*PROBLEM STATEMENT:*
Reproduce each line exactly, including spacing and punctuation.

*GIVEN DATA:*

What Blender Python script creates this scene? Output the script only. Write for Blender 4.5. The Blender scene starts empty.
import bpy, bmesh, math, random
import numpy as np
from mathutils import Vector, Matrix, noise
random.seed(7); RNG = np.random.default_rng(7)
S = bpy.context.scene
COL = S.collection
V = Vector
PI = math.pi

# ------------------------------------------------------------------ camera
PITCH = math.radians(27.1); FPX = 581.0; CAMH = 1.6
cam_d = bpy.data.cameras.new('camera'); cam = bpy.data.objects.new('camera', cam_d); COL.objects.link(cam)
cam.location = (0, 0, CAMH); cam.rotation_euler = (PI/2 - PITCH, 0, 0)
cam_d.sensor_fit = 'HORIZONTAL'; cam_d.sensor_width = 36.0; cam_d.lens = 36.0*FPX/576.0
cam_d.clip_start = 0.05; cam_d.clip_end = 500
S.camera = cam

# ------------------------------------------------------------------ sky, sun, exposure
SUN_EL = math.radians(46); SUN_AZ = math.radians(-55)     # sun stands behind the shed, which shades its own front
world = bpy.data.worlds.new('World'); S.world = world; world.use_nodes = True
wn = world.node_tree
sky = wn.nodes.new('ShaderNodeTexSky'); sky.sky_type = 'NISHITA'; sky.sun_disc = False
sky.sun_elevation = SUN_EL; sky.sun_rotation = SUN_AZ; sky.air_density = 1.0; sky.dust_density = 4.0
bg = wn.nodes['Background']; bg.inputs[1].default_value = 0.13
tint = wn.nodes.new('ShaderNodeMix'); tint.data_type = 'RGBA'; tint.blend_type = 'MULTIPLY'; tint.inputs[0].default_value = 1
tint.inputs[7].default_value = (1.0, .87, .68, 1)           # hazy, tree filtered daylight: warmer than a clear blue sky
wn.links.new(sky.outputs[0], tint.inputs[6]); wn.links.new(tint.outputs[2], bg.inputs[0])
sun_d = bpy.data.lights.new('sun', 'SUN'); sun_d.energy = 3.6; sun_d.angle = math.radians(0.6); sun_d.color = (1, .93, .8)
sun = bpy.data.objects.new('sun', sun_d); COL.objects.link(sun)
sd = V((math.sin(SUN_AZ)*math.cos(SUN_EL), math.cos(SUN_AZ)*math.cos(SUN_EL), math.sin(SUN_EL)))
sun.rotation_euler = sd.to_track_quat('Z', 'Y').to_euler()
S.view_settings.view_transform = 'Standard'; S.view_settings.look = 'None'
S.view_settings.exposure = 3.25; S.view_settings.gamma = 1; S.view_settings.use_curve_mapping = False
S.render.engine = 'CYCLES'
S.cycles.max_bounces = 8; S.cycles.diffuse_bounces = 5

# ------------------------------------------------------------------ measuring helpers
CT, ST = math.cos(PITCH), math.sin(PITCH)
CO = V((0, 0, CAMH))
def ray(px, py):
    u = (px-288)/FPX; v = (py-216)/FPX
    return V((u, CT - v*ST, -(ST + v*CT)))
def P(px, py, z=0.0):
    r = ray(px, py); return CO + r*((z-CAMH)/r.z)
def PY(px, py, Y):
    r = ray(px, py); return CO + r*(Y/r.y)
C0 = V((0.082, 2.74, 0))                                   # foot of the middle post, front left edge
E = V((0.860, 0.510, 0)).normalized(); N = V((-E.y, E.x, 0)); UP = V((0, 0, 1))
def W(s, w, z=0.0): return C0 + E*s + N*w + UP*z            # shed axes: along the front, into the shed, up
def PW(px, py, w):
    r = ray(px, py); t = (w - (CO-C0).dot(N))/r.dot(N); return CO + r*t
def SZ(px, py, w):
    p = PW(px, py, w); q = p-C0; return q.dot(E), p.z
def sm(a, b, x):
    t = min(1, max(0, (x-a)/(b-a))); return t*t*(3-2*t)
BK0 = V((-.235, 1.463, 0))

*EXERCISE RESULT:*
What Blender Python script creates this scene? Output the script only. Write for Blender 4.5. The Blender scene starts empty.
import bpy, bmesh, math, random
import numpy as np
from mathutils import Vector, Matrix, noise
random.seed(7); RNG = np.random.default_rng(7)
S = bpy.context.scene
COL = S.collection
V = Vector
PI = math.pi

# ------------------------------------------------------------------ camera
PITCH = math.radians(27.1); FPX = 581.0; CAMH = 1.6
cam_d = bpy.data.cameras.new('camera'); cam = bpy.data.objects.new('camera', cam_d); COL.objects.link(cam)
cam.location = (0, 0, CAMH); cam.rotation_euler = (PI/2 - PITCH, 0, 0)
cam_d.sensor_fit = 'HORIZONTAL'; cam_d.sensor_width = 36.0; cam_d.lens = 36.0*FPX/576.0
cam_d.clip_start = 0.05; cam_d.clip_end = 500
S.camera = cam

# ------------------------------------------------------------------ sky, sun, exposure
SUN_EL = math.radians(46); SUN_AZ = math.radians(-55)     # sun stands behind the shed, which shades its own front
world = bpy.data.worlds.new('World'); S.world = world; world.use_nodes = True
wn = world.node_tree
sky = wn.nodes.new('ShaderNodeTexSky'); sky.sky_type = 'NISHITA'; sky.sun_disc = False
sky.sun_elevation = SUN_EL; sky.sun_rotation = SUN_AZ; sky.air_density = 1.0; sky.dust_density = 4.0
bg = wn.nodes['Background']; bg.inputs[1].default_value = 0.13
tint = wn.nodes.new('ShaderNodeMix'); tint.data_type = 'RGBA'; tint.blend_type = 'MULTIPLY'; tint.inputs[0].default_value = 1
tint.inputs[7].default_value = (1.0, .87, .68, 1)           # hazy, tree filtered daylight: warmer than a clear blue sky
wn.links.new(sky.outputs[0], tint.inputs[6]); wn.links.new(tint.outputs[2], bg.inputs[0])
sun_d = bpy.data.lights.new('sun', 'SUN'); sun_d.energy = 3.6; sun_d.angle = math.radians(0.6); sun_d.color = (1, .93, .8)
sun = bpy.data.objects.new('sun', sun_d); COL.objects.link(sun)
sd = V((math.sin(SUN_AZ)*math.cos(SUN_EL), math.cos(SUN_AZ)*math.cos(SUN_EL), math.sin(SUN_EL)))
sun.rotation_euler = sd.to_track_quat('Z', 'Y').to_euler()
S.view_settings.view_transform = 'Standard'; S.view_settings.look = 'None'
S.view_settings.exposure = 3.25; S.view_settings.gamma = 1; S.view_settings.use_curve_mapping = False
S.render.engine = 'CYCLES'
S.cycles.max_bounces = 8; S.cycles.diffuse_bounces = 5

# ------------------------------------------------------------------ measuring helpers
CT, ST = math.cos(PITCH), math.sin(PITCH)
CO = V((0, 0, CAMH))
def ray(px, py):
    u = (px-288)/FPX; v = (py-216)/FPX
    return V((u, CT - v*ST, -(ST + v*CT)))
def P(px, py, z=0.0):
    r = ray(px, py); return CO + r*((z-CAMH)/r.z)
def PY(px, py, Y):
    r = ray(px, py); return CO + r*(Y/r.y)
C0 = V((0.082, 2.74, 0))                                   # foot of the middle post, front left edge
E = V((0.860, 0.510, 0)).normalized(); N = V((-E.y, E.x, 0)); UP = V((0, 0, 1))
def W(s, w, z=0.0): return C0 + E*s + N*w + UP*z            # shed axes: along the front, into the shed, up
def PW(px, py, w):
    r = ray(px, py); t = (w - (CO-C0).dot(N))/r.dot(N); return CO + r*t
def SZ(px, py, w):
    p = PW(px, py, w); q = p-C0; return q.dot(E), p.z
def sm(a, b, x):
    t = min(1, max(0, (x-a)/(b-a))); return t*t*(3-2*t)
BK0 = V((-.235, 1.463, 0))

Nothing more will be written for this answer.